Recep Tayyip Erdoğan, Konya’da yaptığı konuşmasında, Fox TV Ana Haber Bülteni sunucusu Fatih Portakal’ın, “Barışçıl bir eylem için protesto edelim. Yapabilecek miyiz” sözlerine “Haddini bil haddini. Bilmezsen haddini, bu millet patlatır enseni” diyerek karşılık vermişti.
Mezopotamya Ajansı’nın haberine göre; Çağdaş Gazeteciler Derneği (ÇGD) Genel Başkanı Can Güleryüzlü ve Türkiye Gazeteciler Sendikası (TGS) Genel Başkanı Gökhan Durmuş,Recep Tayyip Erdoğan ın bu sözlerine tepki gösterdi.
‘Gerçek gazetecilik yok edilmek isteniyor’
ÇGD Genel Başkanı Can Güleryüzlü, Türkiye’de uzun zamandır özellikle iktidar ve iktidara yakın kesimlerin, eleştirel ve bağımsız haberciliği sindirmeye çalıştığını söyledi. Yalan haber ve yorumlarla gerçek gazeteciliğin yok edilmek istendiğine vurgu yapan Güleryüzlü, şöyle konuştu: “Bunun son örneğini gazeteci Fatih Portakal’a yönelik saldırılarda gördük. Portakal’ın, yaşam standartlarının düşmesine itiraz ederek demokratik haklarını kullanan ve dünyanın gözünün çevrili olduğu Fransa’daki gelişmeleri, habercilik sorumluluğuyla izleyicisiyle paylaşıp, bizim de içinden geçtiğimiz ekonomik krizi anımsatarak yorumlaması kadar doğal bir durum yoktur. Portakal’ın, Fransa hükümetinin protestoculara karşı sert tavrını, bizlerin daha birkaç ay öncesine kadar OHAL düzeninde yaşadığı ve hâlâ demokratik temel haklarımızı kullanmada ciddi engellerle karşılaştığımız gerçeğiyle değerlendirmesi birilerini fazlasıyla rahatsız etmiş anlaşılan.”
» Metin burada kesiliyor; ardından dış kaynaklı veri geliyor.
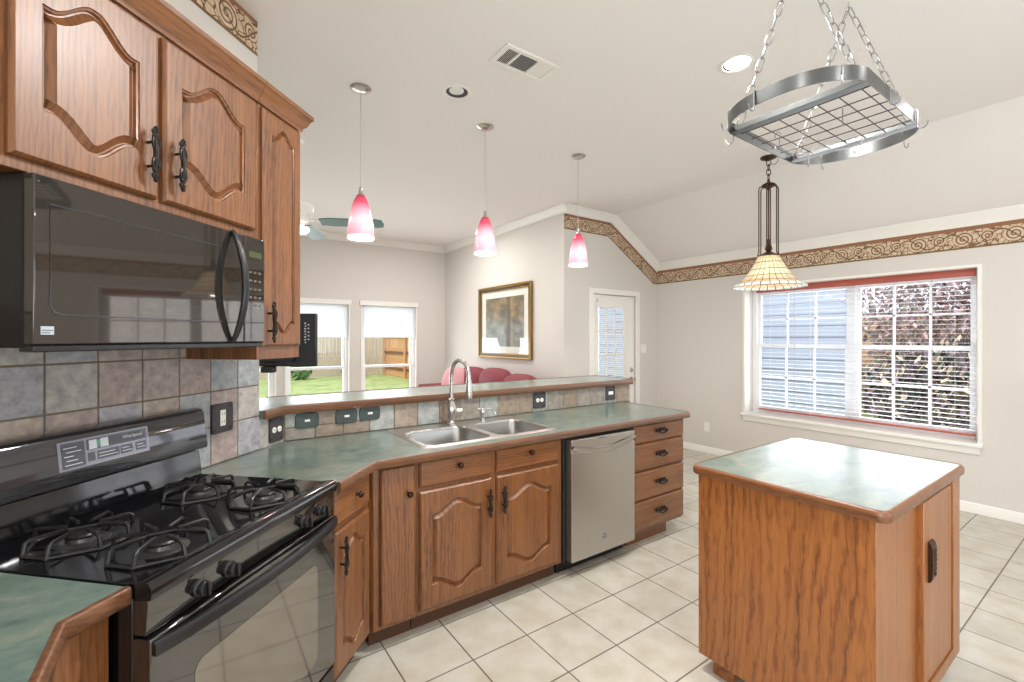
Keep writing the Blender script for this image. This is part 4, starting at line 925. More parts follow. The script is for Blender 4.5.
# ---- sink
sk = T('kitchen_sink', 'stainless steel double bowl sink set in the green countertop', 'sink', (1.43, 2.42, 0.914))
def rrect(x0, x1, y0, y1, r, n=6): return arc(x1 - r, y1 - r, r, 0, 90, n) + arc(x0 + r, y1 - r, r, 90, 180, n) + arc(x0 + r, y0 + r, r, 180, 270, n) + arc(x1 - r, y0 + r, r, 270, 360, n)
sx0, sx1, sy0, sy1 = 0.965, 1.865, 2.150, 2.715
bowls = ((1.000, 1.405, 2.185, 2.575), (1.450, 1.828, 2.185, 2.575))
mb = MB(); bm = mb.bm
outer = rrect(sx0, sx1, sy0, sy1, 0.035)
ol = [mb.v((p[0], p[1], 0.9185)) for p in outer]; olo = [mb.v((p[0] + (0.006 if p[0] > 1.43 else -0.006), p[1] + (0.006 if p[1] > 2.4 else -0.006), 0.9145)) for p in outer]
for i in range(len(ol)): mb.f([ol[i], ol[(i + 1) % len(ol)], olo[(i + 1) % len(ol)], olo[i]])
loops = []
es = [bm.edges.get((ol[i], ol[(i + 1) % len(ol)])) for i in range(len(ol))]
for b in bowls:
    L = [mb.v((p[0], p[1], 0.9185)) for p in rrect(*b, 0.06, 8)]; loops.append((b, L)); es += [bm.edges.new((L[i], L[(i + 1) % len(L)])) for i in range(len(L))]
bmesh.ops.triangle_fill(bm, edges=es, use_beauty=True)
obj('deck', mb, M_steel, sk, smooth=40)
for b in bowls:
    mb = MB(); prev = None
    for ins, z in ((0, 0.9185), (0.003, 0.914), (0.006, 0.905), (0.014, 0.78), (0.022, 0.755), (0.045, 0.738), (0.12, 0.734)):
        L = [mb.v((p[0], p[1], z)) for p in rrect(b[0] + ins, b[1] - ins, b[2] + ins, b[3] - ins, max(0.06 - ins * .3, 0.02), 8)]
        if prev:
            for i in range(len(L)): mb.f([prev[i], prev[(i + 1) % len(L)], L[(i + 1) % len(L)], L[i]])
        prev = L
    mb.f(prev); o = obj('basin', mb, M_basin, sk, smooth=50)
    mb = MB().lathe([(0.042, 0.0), (0.040, 0.003), (0.034, 0.002), (0.030, -0.004), (0.0, -0.004)], 20, ((b[0] + b[1]) / 2, (b[2] + b[3]) / 2, 0.7345)); obj('drain', mb, M_chrome, o)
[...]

‘Erdoğan’ın sözleri tehdit boyutunda’
Erdoğan’ın, Portakal’a yönelik sözlerinin rahatsızlığı aşarak tehdit düzeyine vardığını belirten Güleryüzlü, “Erdoğan’ın, ülkedeki en etkili ve yetkili kişi olduğunu göz önüne aldığımızda bu tehdidin olası sonuçlarını düşünmek bile istemiyoruz. Kendileri, yaklaşan yerel seçimler için gazeteciler üzerinden malzeme üreterek siyaset yapma çabasına girmiş olabilir. Ancak sarf edilen sözler hem yasalara göre suç hem de basın ve ifade özgürlüğüne aleni müdahaledir. Cumhurbaşkanı Erdoğan’ın açıklamalarını emir algılayarak olası bir provokasyona girişmek isteyen kesimlere karşı önlem alması ve bu doğrultuda vakit geçirmeksizin sözlerini düzeltmesi gerekmektedir. Aksi takdirde Portakal’ın ya da bir yakınının başına gelebilecek herhangi olumsuz bir durumda sorumluluğu büyük olacaktır” şeklinde konuştu.
‘Gazetecinin görevi siyasetçileri kollamak değil’
TGS Genel Başkanı Gökhan Durmuş da, ülkeyi yöneten birinin açıktan bir gazeteciyi tehdit etmesinin gazeteciler açısından can güvenliği probleminin had safhaya çıktığının göstergesi olduğunu dile getirerek, “Bir ülkenin lideri bu şekilde gazetecileri hedef alıyorsa o ülkede gazetecilik mesleğine saygı kalmadı demektir. Siyasetçileri, yanlışları, ekonomiyi eleştirmeyen bir gazetecilik yapılsın istiyorlar. Ancak bunun adı gazetecilik olmuyor. Çünkü gazetecinin görevi siyasetçileri kollamak değil, kamu yararını gözetmektir” diye konuştu. Durmuş, Erdoğan’ın kullandığı dilin cumhurbaşkanı tarafından asla kullanılmaması gereken bir dil olduğunu söyledi.